Counting arcs on hyperbolic surfaces

TL;DR

This paper establishes the asymptotic growth rate of the number of arcs of bounded length on hyperbolic surfaces with boundary, revealing a polynomial growth related to the surface's topology.

Contribution

It provides the first precise asymptotic formulas for counting arcs on hyperbolic surfaces, including both boundary-to-boundary and cusp-to-cusp arcs.

Findings

Number of arcs grows as L^{6g-6+2(n+p)} for surfaces with genus g, n boundaries, p punctures.

Derived asymptotics for arcs between boundary components and cusps.

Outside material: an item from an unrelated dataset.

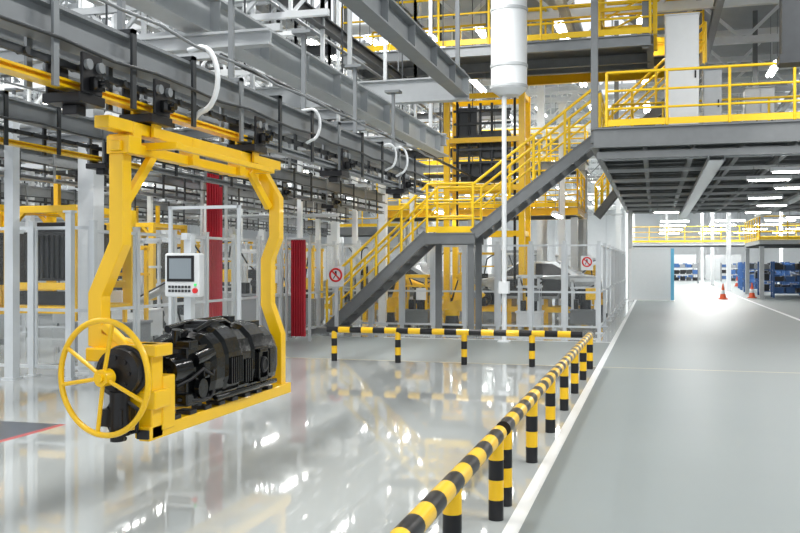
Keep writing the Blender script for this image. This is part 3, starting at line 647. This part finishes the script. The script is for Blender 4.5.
# ------------------------------------------------------------------ industrial robots
def robot(x,y,z0,rot,s,m,a1=20,a2=-50,label='yellow jointed industrial robot arm on a floor pedestal'):
    e=thing('industrial_robot',(x,y,0),label,'robot','industrial robots')
    R=Matrix.Rotation(rot,3,'Z')
    def W(p): return R@(V(p)*s)+V((x,y,z0))
    b=B(); b.cyl(W((0,0,0)),W((0,0,.1)),.3*s,n=20); b.cyl(W((0,0,.1)),W((0,0,.38)),.22*s,.18*s,n=20); obj_from('base',b,DRK,e)
    b=B(); b.cyl(W((0,0,.38)),W((0,0,.56)),.23*s,n=20); b.bar(W((-.1,-.15,.6)),W((.2,-.15,.7)),.1*s,.3*s); b.bar(W((-.1,.15,.6)),W((.2,.15,.7)),.1*s,.3*s); obj_from('turret',b,m,e)
    sh=V((.2,0,.72)); t=math.radians(a1); el=sh+V((math.sin(t)*.75,0,math.cos(t)*.75)); t2=math.radians(a2); wr=el+V((math.cos(t2)*.8,0,math.sin(t2)*.8))
    b=B(); b.cyl(W(sh+V((0,-.2,0))),W(sh+V((0,.2,0))),.15*s,n=18); b.bar(W(sh),W(el),.18*s,.2*s); b.cyl(W(el+V((0,-.16,0))),W(el+V((0,.16,0))),.13*s,n=18); obj_from('lower_arm',b,m,e)
    b=B(); b.cyl(W(el-(wr-el)*.25),W(wr),.13*s,.07*s,n=16); obj_from('upper_arm',b,m,e)
    b=B(); b.cyl(W(wr),W(wr+(wr-el)*.15),.06*s,n=12); b.box(*[c for pr_ in zip(W(wr+V((0,0,-.1)))-V((.08,.08,.1))*s,W(wr+V((0,0,-.1)))+V((.08,.08,.05))*s) for c in pr_]); obj_from('wrist_tool',b,BLK,e)
    b=B(); b.tube([W((-.05,.2,.6)),W(sh+V((-.15,.25,.3))),W(el+V((-.1,.22,.15))),W(wr+V((0,.1,.12)))],.025*s); obj_from('hose',b,BLK,e)
GL='grey jointed industrial robot arm on a floor pedestal'
robot(XA(452,22.1),22.1,0,.2,.85,YEL,10,-40)
robot(XA(600,29),28.5,0,2.6,.95,YEL,5,-30)
robot(-9.5,21,0,-.5,1,YEL,-5,-35); robot(-11.5,26,0,.6,1,LGR,10,-30,GL); robot(-8.8,15.5,0,3.6,.8,LGR,10,-30,GL); robot(-6.9,23.2,0,.4,.85,YEL,15,-20)
# ------------------------------------------------------------------ machine stations
def station(x,y,w,d,h,seed,label):
    r=random.Random(seed); e=thing('machine_station',(x,y,0),label,'machine','machine stations')
    bh=r.uniform(.5,.9) if h>1.4 else .4
    b=B(); b.box(x-w/2,x+w/2,y,y+d,.06,bh); b.box(x-w/2-.03,x+w/2+.03,y-.03,y+d+.03,bh,bh+.05)
    for a in (-1,1):
        for c in (.08,d-.08): b.box(x+a*(w/2-.08)-.05,x+a*(w/2-.08)+.05,y+c-.05,y+c+.05,0,.06)
    obj_from('base_cabinet',b,r.choice([GRY,LGR,DRK,WHT,STG]),e,bevel=.01)
    b=B()
    for a in (-1,1):
        for c in (.06,d-.06): b.bar((x+a*(w/2-.06),y+c,bh),(x+a*(w/2-.06),y+c,h),.06,.06)
    for c in (.06,d-.06): b.bar((x-w/2,y+c,h),(x+w/2,y+c,h),.06,.08); b.bar((x-w/2,y+c,(h+bh)/2+.2),(x+w/2,y+c,(h+bh)/2+.2),.04,.05)
    obj_from('upper_frame',b,r.choice([ALU,ALU,YEL,LGR]),e)
    b=B(); mx=x+r.uniform(-.2,.2)*w; b.cyl((mx,y+d/2,bh+.05),(mx,y+d/2,bh+.5),.14,n=16); b.box(mx-.17,mx+.17,y+d/2-.17,y+d/2+.17,bh+.4,bh+.6); b.cyl((mx,y+.1,bh+.3),(mx,y+d/2,bh+.3),.08,n=14)
    b.box(mx-.33,mx-.18,y+.1,y+.3,bh+.05,bh+.3)
    obj_from('spindle_head',b,r.choice([BLK,DRK,GRY,BLK,STG]),e,bevel=.008)
    b=B(); b.tube([(mx,y+d/2,bh+.6),(mx+.1,y+d/2,h-.2),(mx+.3,y+.1,h-.1),(x+w/2-.06,y+.06,h-.02)],.025); b.tube([(mx-.1,y+d/2,bh+.6),(mx-.25,y+d/2,h-.3),(mx-.3,y+.06,h-.02)],.02); obj_from('supply_hose',b,BLK,e)
    b=B(); b.box(x+w/2-.3,x+w/2-.04,y-.06,y-.02,bh+.3,bh+.6); obj_from('gauge_box',b,r.choice([WHT,YEL,GRY,WHT]),e,bevel=.01)
sl='steel machine station with base cabinet, frame and spindle head'
pos=[(-9.3,13.6,1.1,.8,1.9),(-11.0,16.8,1.2,.8,2.1),(-8.6,18.6,1.1,.7,1.9),(-10.3,19.6,1.3,.8,2.2),(-12.3,21,1.3,.9,2.1),(-9.4,22.6,1.2,.8,2.0),(-14.5,20.2,1.4,.9,2.2),(-13.0,25.2,1.5,1,2.3),(-16,24,1.5,1,2.3),(-10.5,31,1.5,1,2.3),(-17.5,29.5,1.6,1,2.4),(-13.5,31.8,1.6,1,2.4),(-2.8,32,1.2,.8,1.9),(-6.2,32.2,1.4,.9,2.0),(-4.9,34,1.4,.9,2.0),(-2.7,35,1.3,.9,1.8),(-8.5,35.5,1.6,1,2.2),(-18.5,21,1.4,.9,2.3),(-15.5,17,1.2,.8,2.2),(-13.6,15.4,1.2,.8,2.1),(-1.75,23.4,.7,.5,1.2),(-3.0,22.2,.6,.5,1.3),(-5.9,22.2,.7,.5,1.3)]
for i,p in enumerate(pos): station(*p,i*7+1,sl)
# ------------------------------------------------------------------ car bodies on the line
def car(x0,y0,label):
    e=thing('car_body',(x0,y0,.45),label,'car body','car bodies')
    z=.55
    side=[(-1.9,.25),(-1.85,.55),(-1.1,.68),(-.75,.72),(-.25,1.12),(.75,1.15),(1.45,.78),(1.88,.72),(1.95,.3),(1.8,.15),(1.62,.15)]
    def arch(c): return [(c+.34*math.cos(math.radians(a)),.12+.34*math.sin(math.radians(a))) for a in range(0,181,20)]
    low=arch(1.22)+arch(-1.2)+[(-1.8,.12)]
    pts=side+low
    P0=[(x0+a,y0-.78,z+c) for a,c in pts]; P1=[(x0+a,y0+.78,z+c) for a,c in pts]
    def ins(P,s): return [(p[0],p[1]+(s*.14 if p[2]>z+.8 else 0),p[2]) for p in P]
    P0=ins(P0,1);P1=ins(P1,-1)
    b=B(); n=len(pts); b.add(P0+P1,[tuple(range(n))[::-1],tuple(range(n,2*n))]+[(i,(i+1)%n,n+(i+1)%n,n+i) for i in range(n)]); obj_from('shell',b,CAR,e,bevel=.03)
    for s in(-1,1):
        yy=y0+s*.74
        for w in ([(-.68,.74),(-.25,1.06),(.18,1.08),(.18,.74)],[(.25,.74),(.25,1.08),(.7,1.07),(1.2,.78)]):
            b=B(); b.add([(x0+a,yy+(0 if c<.8 else -s*.09)+s*.045,z+c) for a,c in w],[(0,1,2,3)]); obj_from('window_opening',b,BLK,e)
        for w in (((-.72,.2),(.12,.2),(.14,.66),(-.70,.64)),((.22,.2),(.82,.2),(1.0,.5),(1.0,.66),(.22,.66))):
            b=B(); b.add([(x0+a,y0+s*.79,z+c) for a,c in w],[tuple(range(len(w)))]); obj_from('door_opening',b,DRK,e)
        for c in (1.22,-1.2):
            b=B(); b.cyl((x0+c,y0+s*.5,z+.12),(x0+c,y0+s*.66,z+.12),.22,n=20); obj_from('wheel_hub',b,BLK,e)
    for yy in (-.475,.475): b=B(); b.box(x0-1.98,x0-1.88,y0+yy-.12,y0+yy+.12,z+.38,z+.5); obj_from('head_lamp',b,WHT,e)
    b=B()
    for sx in (-1.5,-.5,.5,1.5): b.box(x0+sx-.06,x0+sx+.06,y0-.5,y0+.5,.0,.66)
    b.box(x0-1.9,x0+1.9,y0-.55,y0-.45,.3,.45); b.box(x0-1.9,x0+1.9,y0+.45,y0+.55,.3,.45)
    solo('skid_conveyor',b,YEL,'yellow steel skid frame carrying a car body','skid','car body skids')
cl='silver unfinished car body with dark openings on a skid'
car(-3.35,25.1,cl); car(-7.6,25.3,cl); car(-9.5,33.9,cl); car(-14.5,28,cl)
for i,(px,Y,w,h,m) in enumerate([(165,24.5,1.4,1.9,WHT),(110,23,1.2,1.8,WHT),(40,24,1.6,2.1,WHT),(300,40,3,2.3,WHT),(380,42,3,2.4,LGR),(200,41,3,2.2,GRY),(90,36,3,2.2,LGR),(440,44,3,2.3,WHT),(520,46,2.4,2.3,GRY)]):
    x=XA(px,Y); cabinet(x-w/2,x+w/2,Y,Y+.6,0,h,m,'pale metal control cabinet standing in the assembly hall','control cabinets',2)
e=thing('partition_screen',(-.1,41,0),'pale white free-standing partition screen with blue edge beside aisle','screen')
b=B(); b.box(-1.0,.66,41,41.06,.08,2.25); obj_from('panel',b,CYN,e)
b=B(); b.box(.66,.80,40.97,41.09,0,2.3); obj_from('edge_post',b,SKY,e)
b=B(); b.box(-1.1,-1.0,40.97,41.09,0,2.3); b.box(-1.0,.66,40.98,41.08,2.25,2.31); b.box(-1.0,.66,40.98,41.08,.04,.1); b.box(-1.15,-.95,40.6,41.4,0,.04); b.box(.62,.82,40.6,41.4,0,.04); obj_from('frame',b,WHT,e)
def cone(x,y):
    e=thing('traffic_cone',(x,y,0),'orange and white traffic cone on the aisle floor','traffic cone','traffic cones')
    b=B(); b.box(x-.2,x+.2,y-.2,y+.2,0,.04); b.cyl((x,y,.04),(x,y,.25),.15,.11,n=20); b.k=1; b.cyl((x,y,.25),(x,y,.42),.11,.075,n=20); b.k=0; b.cyl((x,y,.42),(x,y,.72),.075,.025,n=20)
    obj_from('cone_body',b,[ORG,WHT],e)
cone(XA(723,44),44); cone(XA(752,46),46); cone(XA(737,70),70)
def rack(x,y,m,label):
    e=thing('storage_rack',(x,y,0),label,'rack','storage racks')
    b=B()
    for a in (-1.0,1.0):
        for c in (-.4,.4): b.box(x+a-.04,x+a+.04,y+c-.04,y+c+.04,0,1.75)
    for z in (.2,.75,1.3): b.box(x-1,x+1,y-.4,y+.4,z,z+.05)
    obj_from('frame',b,m,e)
    for z in (.25,.8,1.35):
        for k in range(4):
            b=B(); xx=x-.75+.5*k; b.box(xx-.2,xx+.2,y-.35,y+.35,z,z+random.uniform(.2,.36)); obj_from('bin',b,random.choice([BLU,BLU,DRK,GRY,BLK]),e)
for y,xs in ((47,(6.5,8.8,11.1)),(50,(6.2,8.5,10.8)),(55.5,(6.0,8.3)),(60,(6.2,8.8)),(64,(6.4,9.0,11.6))):
    for x in xs: rack(x,y,BLU,'blue steel storage rack filled with dark bins')
for y in (80,90): 
    for x in (2.5,7,9.6,13): rack(x,y,GRY,'grey steel storage rack filled with bins')
b=B(); x=XA(791,16.2); b.box(x-.16,x+.16,16.04,16.36,ZA(789,62,16.2),9.5); b.box(x-.2,x+.2,16.0,16.4,ZA(789,62,16.2)-.05,ZA(789,62,16.2)+.1); solo('hanging_column',b,DRK,'dark steel column hanging from the roof','column')
for i,(x0,x1,y) in enumerate([(1.5,4.0,96),(5,8.5,98)]):
    b=B(); b.box(x0,x1,y,y+.1,0,2.6)
    for k in range(4): b.box(x0+k*(x1-x0)/4,x0+k*(x1-x0)/4+.06,y-.04,y,0,2.6)
    solo('partition_wall',b,LGR,'grey panel partition at the end of the aisle','partition','partitions')
# ------------------------------------------------------------------ lights
def area(x,y,z,sx,sy,p,rot=(0,0,0)):
    l=bpy.data.lights.new('area_light','AREA'); l.shape='RECTANGLE'; l.size=sx; l.size_y=sy; l.energy=p; l.color=(1,.995,.98)
    o=bpy.data.objects.new('area_light',l); COL.objects.link(o); o.location=(x,y,z); o.rotation_euler=rot
for x,y in [(-12,8),(-4,5),(4,6),(-12,16),(-4.5,15),(4,14),(-16,26),(-7,27),(-16,38),(-6,40),(5,50),(-20,52),(-7,58)]:
    area(x,y,7.9,.6,6,540 if y<45 else 850)
for x,y in [(4,62),(4,76),(4,92),(12,80),(12,60),(-8,80),(-8,98)]: area(x,y,7.6,2,8,1400)  # added fill lamps, no fixtures of their own, to brighten the far hall
for x,y in [(1,24),(1,34),(1,41),(6,28),(6,38)]: area(x,y,3.45,.3,3,60)  # added fill lamps below the deck to lighten its underside, not on the roof
w=bpy.data.worlds.new('world'); bpy.context.scene.world=w; w.use_nodes=True
bg=w.node_tree.nodes['Background']; bg.inputs[0].default_value=(.92,.96,1,1); bg.inputs[1].default_value=1.2
bpy.context.scene.view_settings.view_transform='Standard'
# ------------------------------------------------------------------ camera
c=bpy.data.cameras.new('camera'); c.lens=40.5; c.sensor_width=36; c.shift_y=-.0025; c.clip_end=400
co=bpy.data.objects.new('camera',c); COL.objects.link(co); co.location=(0,0,H); co.rotation_euler=(math.pi/2,0,A)
bpy.context.scene.camera=co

Constants depend on the surface's geometric and topological properties.

Abstract

We give the asymptotic growth of the number of (multi-)arcs of bounded length between boundary components on complete finite-area hyperbolic surfaces with boundary. Specifically, if $S$ has genus $g$, $n$ boundary components and $p$ punctures, then the number of orthogeodesic arcs in each pure mapping class group orbit of length at most $L$ is asymptotic to $L^{6g-6+2(n+p)}$ times a constant. We prove an analogous result for arcs between cusps, where we define the length of such an arc to be the length of the sub-arc obtained by removing certain cuspidal regions from the surface.